What is asked: Count the lines below that contain the word "part". Give only the number.

Collected data:
######

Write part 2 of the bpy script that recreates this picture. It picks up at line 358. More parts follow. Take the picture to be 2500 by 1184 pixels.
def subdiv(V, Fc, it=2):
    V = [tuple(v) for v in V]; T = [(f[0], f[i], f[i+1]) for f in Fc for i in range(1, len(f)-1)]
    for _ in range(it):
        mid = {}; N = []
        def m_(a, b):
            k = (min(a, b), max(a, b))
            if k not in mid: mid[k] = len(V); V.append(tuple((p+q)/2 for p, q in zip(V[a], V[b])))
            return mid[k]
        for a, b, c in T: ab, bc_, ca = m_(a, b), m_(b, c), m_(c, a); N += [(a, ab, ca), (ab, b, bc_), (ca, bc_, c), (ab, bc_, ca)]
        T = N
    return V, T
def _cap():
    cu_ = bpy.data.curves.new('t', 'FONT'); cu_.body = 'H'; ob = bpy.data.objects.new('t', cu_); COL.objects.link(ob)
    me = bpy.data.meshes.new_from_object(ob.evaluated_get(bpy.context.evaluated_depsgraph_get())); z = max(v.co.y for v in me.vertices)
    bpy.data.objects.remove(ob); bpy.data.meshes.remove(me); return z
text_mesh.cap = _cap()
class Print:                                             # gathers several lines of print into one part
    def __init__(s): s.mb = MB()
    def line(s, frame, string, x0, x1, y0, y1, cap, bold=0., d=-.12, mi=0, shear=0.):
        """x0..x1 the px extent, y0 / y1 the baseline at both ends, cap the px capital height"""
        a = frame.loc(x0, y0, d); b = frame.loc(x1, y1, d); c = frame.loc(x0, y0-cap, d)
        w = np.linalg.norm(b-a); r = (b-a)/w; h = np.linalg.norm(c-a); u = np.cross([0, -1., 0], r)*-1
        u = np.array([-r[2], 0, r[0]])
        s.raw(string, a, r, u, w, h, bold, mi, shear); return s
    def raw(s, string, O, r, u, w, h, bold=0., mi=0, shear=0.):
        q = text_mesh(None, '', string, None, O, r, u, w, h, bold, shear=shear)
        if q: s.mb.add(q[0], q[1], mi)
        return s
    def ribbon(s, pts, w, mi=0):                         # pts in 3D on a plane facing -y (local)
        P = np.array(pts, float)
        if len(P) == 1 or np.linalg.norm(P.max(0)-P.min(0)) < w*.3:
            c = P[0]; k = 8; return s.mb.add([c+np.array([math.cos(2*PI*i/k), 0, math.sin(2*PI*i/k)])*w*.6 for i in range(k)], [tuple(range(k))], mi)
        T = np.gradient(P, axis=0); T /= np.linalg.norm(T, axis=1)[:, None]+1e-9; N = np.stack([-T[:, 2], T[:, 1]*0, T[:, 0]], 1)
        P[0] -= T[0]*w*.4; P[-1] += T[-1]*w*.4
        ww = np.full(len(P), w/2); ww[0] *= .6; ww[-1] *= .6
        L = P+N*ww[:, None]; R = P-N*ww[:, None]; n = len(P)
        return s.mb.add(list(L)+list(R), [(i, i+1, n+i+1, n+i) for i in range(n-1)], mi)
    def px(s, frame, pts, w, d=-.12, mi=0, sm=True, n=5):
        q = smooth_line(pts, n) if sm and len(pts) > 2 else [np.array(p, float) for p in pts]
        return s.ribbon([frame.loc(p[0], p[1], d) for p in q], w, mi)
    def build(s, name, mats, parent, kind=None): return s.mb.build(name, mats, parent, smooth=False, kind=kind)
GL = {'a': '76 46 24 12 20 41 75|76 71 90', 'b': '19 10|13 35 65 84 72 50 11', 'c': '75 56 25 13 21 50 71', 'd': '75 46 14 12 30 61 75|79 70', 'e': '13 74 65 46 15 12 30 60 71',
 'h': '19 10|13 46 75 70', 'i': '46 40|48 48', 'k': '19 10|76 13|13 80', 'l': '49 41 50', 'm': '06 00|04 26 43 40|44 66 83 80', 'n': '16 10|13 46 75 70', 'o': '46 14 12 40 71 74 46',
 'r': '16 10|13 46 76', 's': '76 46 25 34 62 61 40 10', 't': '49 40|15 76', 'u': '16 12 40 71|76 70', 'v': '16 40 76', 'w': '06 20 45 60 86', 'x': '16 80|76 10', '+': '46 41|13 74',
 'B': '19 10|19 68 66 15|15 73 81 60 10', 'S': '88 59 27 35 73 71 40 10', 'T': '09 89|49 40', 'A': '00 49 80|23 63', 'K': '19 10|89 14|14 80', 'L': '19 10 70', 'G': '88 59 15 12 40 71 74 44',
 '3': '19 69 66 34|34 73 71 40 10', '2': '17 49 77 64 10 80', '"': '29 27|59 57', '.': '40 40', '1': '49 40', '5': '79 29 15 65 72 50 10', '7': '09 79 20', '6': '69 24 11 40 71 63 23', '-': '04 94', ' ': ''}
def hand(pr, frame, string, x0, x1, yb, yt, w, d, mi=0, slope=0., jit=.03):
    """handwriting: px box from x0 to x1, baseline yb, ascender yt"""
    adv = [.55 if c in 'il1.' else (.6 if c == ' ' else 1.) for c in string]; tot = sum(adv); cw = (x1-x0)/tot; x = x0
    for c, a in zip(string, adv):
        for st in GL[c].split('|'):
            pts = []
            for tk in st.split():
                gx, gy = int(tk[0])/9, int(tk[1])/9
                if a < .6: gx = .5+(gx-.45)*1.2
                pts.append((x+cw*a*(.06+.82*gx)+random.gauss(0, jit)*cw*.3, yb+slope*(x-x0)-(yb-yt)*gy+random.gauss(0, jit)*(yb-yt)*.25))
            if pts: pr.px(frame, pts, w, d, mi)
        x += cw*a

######

Exercise result: 2